O primeiro-ministro português, Vasco Gonçalves, na cerimónia de proclamação da independência de Cabo Verde, na Cidade da Praia (05.07.1975)

DW África: Em junho de 1975 são realizadas eleições em Cabo Verde. Hoje, várias vozes admitem que foi um "grande erro" cometido pelo PAIGC a neutralização ou prisão de eventuais concorrentes. Falo de elementos da UDC (União Democrática de Cabo Verde) e da UPICV (União do Povo das Ilhas de Cabo Verde), alguns dos quais foram até presos no Tarrafal, que foi temporariamente reativado. Acha que teria sido importante para o partido ter sido legitimado democraticamente e não ter apenas a legitimidade histórica?

PP: Não, não. Nós representamos a vontade dos cabo-verdianos. Houve muitos movimentos que nasceram depois do 25 de Abril de 1974. Está claro que são coisas fabricadas e, mais do que isso, sem qualquer legitimidade ou trabalho feito para se legitimar.

O PAIGC, na verdade, era o movimento de libertação nacional legítimo, legitimado internamente e internacionalmente. Nós, como atores políticos, teríamos de tirar todo o proveito disso e não nos podiam pedir que tivéssemos uma atitude infantil de entregar o poder a quem não fez nada por ele. Portanto, sejamos objetivos, mas também realistas. Foi nessa base que agimos. Muitas pessoas têm análises fantasiosas que não têm em conta a realidade.

DW África: Houve algum episódio durante a luta de libertação nacional que o tenha marcado em especial?

PP: O assassinato de Amílcar Cabral foi um momento trágico e difícil. A conquista de Guiledje, por exemplo, foi o contrário.

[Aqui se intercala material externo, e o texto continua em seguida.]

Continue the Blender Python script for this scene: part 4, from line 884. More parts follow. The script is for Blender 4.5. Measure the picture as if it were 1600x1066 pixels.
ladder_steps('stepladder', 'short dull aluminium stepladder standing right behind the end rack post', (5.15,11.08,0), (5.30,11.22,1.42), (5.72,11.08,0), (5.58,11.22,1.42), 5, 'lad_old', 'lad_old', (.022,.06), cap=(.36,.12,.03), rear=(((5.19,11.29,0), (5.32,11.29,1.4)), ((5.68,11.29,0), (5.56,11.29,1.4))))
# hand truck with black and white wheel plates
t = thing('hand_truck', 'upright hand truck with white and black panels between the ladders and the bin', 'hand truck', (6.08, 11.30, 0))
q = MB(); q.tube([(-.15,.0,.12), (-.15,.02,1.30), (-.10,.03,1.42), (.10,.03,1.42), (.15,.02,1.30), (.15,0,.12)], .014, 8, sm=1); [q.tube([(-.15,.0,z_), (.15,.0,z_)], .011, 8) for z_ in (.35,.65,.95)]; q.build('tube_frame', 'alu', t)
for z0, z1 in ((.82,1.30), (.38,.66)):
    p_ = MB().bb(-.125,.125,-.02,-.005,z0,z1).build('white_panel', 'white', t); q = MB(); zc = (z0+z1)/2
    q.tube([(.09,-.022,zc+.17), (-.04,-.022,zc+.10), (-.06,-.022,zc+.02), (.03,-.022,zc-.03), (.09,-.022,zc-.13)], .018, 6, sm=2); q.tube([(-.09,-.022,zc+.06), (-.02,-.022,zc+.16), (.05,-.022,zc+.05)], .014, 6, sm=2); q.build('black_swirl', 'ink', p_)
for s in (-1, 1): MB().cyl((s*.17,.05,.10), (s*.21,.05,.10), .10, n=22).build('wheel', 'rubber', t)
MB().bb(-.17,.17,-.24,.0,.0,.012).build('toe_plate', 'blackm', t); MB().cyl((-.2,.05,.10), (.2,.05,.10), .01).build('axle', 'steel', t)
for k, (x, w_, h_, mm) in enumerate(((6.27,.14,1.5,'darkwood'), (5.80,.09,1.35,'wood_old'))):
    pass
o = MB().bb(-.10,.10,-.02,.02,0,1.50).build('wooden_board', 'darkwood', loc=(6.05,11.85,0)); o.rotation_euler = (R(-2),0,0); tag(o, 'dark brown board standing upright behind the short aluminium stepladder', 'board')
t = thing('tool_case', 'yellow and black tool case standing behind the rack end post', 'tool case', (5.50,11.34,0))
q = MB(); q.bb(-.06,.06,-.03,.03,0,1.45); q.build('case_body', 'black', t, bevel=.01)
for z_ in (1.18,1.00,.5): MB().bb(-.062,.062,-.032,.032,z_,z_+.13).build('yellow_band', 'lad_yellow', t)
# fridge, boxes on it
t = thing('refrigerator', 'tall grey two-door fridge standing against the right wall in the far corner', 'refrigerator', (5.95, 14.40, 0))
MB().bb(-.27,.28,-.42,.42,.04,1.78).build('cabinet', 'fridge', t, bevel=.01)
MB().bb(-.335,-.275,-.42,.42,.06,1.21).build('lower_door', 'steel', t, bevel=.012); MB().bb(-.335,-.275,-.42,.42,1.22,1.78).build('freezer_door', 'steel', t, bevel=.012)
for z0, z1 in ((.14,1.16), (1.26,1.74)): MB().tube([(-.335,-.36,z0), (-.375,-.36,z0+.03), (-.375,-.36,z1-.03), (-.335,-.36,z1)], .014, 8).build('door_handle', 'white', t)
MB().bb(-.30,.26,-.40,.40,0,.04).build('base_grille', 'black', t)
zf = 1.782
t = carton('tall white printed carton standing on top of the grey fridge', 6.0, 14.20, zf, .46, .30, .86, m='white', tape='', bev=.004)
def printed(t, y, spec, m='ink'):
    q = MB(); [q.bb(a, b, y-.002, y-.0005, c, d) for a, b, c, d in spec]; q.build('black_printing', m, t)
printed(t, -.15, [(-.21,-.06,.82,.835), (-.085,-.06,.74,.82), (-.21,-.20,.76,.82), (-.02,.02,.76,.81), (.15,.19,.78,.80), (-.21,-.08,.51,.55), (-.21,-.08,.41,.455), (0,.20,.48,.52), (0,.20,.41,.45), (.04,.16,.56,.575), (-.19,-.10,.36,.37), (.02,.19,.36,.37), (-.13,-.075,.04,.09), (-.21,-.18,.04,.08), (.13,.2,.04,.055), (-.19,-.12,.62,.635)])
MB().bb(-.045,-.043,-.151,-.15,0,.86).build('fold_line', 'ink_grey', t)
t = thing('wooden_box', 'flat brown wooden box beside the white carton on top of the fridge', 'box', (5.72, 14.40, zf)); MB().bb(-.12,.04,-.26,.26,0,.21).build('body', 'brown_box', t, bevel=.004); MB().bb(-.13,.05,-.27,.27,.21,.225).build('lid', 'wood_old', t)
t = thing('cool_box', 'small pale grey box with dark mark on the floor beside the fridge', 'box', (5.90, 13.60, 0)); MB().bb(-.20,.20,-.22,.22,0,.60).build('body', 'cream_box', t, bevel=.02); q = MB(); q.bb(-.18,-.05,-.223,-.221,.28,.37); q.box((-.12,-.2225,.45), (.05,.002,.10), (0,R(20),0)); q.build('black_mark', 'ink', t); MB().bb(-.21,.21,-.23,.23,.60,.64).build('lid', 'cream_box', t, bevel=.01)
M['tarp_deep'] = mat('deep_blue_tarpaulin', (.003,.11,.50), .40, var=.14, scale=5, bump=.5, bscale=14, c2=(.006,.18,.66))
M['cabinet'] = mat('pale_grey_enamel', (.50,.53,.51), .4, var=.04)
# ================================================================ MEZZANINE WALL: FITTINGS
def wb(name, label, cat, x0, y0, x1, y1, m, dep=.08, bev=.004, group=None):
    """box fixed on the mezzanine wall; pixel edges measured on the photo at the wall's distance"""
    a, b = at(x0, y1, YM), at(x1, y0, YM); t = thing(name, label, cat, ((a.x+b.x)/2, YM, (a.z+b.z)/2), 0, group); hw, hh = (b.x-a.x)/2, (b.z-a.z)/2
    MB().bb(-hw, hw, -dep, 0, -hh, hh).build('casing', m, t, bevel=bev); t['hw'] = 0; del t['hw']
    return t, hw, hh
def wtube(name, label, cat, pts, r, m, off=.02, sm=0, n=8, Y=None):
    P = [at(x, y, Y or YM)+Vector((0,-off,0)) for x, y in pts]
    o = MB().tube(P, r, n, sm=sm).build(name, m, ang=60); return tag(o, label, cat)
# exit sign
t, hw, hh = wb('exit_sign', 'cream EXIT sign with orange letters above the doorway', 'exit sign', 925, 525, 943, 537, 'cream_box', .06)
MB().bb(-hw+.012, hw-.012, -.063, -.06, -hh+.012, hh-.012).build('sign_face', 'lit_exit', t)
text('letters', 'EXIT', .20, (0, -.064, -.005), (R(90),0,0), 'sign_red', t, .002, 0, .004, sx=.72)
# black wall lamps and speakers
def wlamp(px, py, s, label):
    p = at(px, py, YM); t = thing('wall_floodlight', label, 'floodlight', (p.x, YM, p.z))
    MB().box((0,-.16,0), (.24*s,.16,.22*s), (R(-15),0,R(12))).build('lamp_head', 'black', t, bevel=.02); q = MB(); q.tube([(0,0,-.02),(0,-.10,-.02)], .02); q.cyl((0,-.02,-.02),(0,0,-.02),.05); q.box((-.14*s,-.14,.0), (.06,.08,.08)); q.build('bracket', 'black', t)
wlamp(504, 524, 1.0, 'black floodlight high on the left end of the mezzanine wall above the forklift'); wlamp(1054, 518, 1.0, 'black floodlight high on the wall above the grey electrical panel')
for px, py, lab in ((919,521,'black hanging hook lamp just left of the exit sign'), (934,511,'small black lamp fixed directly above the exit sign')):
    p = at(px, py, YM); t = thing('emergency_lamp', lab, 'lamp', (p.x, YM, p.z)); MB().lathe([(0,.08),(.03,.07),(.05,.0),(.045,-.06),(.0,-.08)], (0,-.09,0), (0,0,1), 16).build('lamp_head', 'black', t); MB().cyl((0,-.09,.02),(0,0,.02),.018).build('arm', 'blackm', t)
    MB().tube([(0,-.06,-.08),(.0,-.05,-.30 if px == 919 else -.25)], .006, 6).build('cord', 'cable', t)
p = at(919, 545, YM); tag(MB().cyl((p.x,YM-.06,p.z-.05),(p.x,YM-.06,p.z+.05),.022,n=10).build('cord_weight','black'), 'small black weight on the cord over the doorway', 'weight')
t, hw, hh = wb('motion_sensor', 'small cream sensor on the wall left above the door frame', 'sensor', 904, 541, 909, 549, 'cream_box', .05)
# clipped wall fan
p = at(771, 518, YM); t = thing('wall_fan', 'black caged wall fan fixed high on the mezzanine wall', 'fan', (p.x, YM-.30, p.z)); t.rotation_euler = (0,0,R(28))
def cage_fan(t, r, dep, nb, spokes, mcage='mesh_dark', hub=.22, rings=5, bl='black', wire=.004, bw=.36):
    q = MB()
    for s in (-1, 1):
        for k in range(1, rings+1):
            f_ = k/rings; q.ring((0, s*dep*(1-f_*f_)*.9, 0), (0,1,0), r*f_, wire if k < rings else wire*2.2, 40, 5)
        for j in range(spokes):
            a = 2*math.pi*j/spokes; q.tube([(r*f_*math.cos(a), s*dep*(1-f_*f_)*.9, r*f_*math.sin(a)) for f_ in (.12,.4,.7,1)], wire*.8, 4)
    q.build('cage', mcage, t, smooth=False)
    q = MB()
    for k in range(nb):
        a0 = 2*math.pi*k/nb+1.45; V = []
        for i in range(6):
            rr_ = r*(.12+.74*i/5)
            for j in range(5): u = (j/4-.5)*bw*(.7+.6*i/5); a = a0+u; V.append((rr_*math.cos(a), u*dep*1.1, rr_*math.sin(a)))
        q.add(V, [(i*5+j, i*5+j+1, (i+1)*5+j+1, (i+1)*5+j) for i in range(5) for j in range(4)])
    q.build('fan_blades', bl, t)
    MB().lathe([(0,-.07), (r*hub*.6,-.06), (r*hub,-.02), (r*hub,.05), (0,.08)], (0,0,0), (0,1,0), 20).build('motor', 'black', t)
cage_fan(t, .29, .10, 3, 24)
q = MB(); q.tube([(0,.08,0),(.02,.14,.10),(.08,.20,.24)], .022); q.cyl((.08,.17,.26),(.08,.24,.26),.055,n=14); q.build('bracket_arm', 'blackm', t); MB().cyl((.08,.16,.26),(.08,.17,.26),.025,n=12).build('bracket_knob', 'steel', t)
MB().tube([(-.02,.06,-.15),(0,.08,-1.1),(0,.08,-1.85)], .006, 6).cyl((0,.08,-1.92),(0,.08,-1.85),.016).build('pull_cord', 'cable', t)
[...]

Foi uma vitória mobilizadora e inspiradora. A vida é formada por momentos de dor, de sofrimento, mas também de momentos de alegria. Tive tudo isso junto, mas foi tudo isso que nos fez caminhar e nos fez estar hoje aqui.

DW África: Fazendo o balanço dos últimos 40 anos, a luta valeu a pena?

PP: Tudo o que seja a conquista da liberdade, da dignidade e dos direitos, e particularmente do direito à autodeterminação e independência, vale sempre a pena. Mesmo que tenhamos durante a implementação alguns erros ou deficiências, vale sempre a pena porque o objetivo final é nobre e necessário.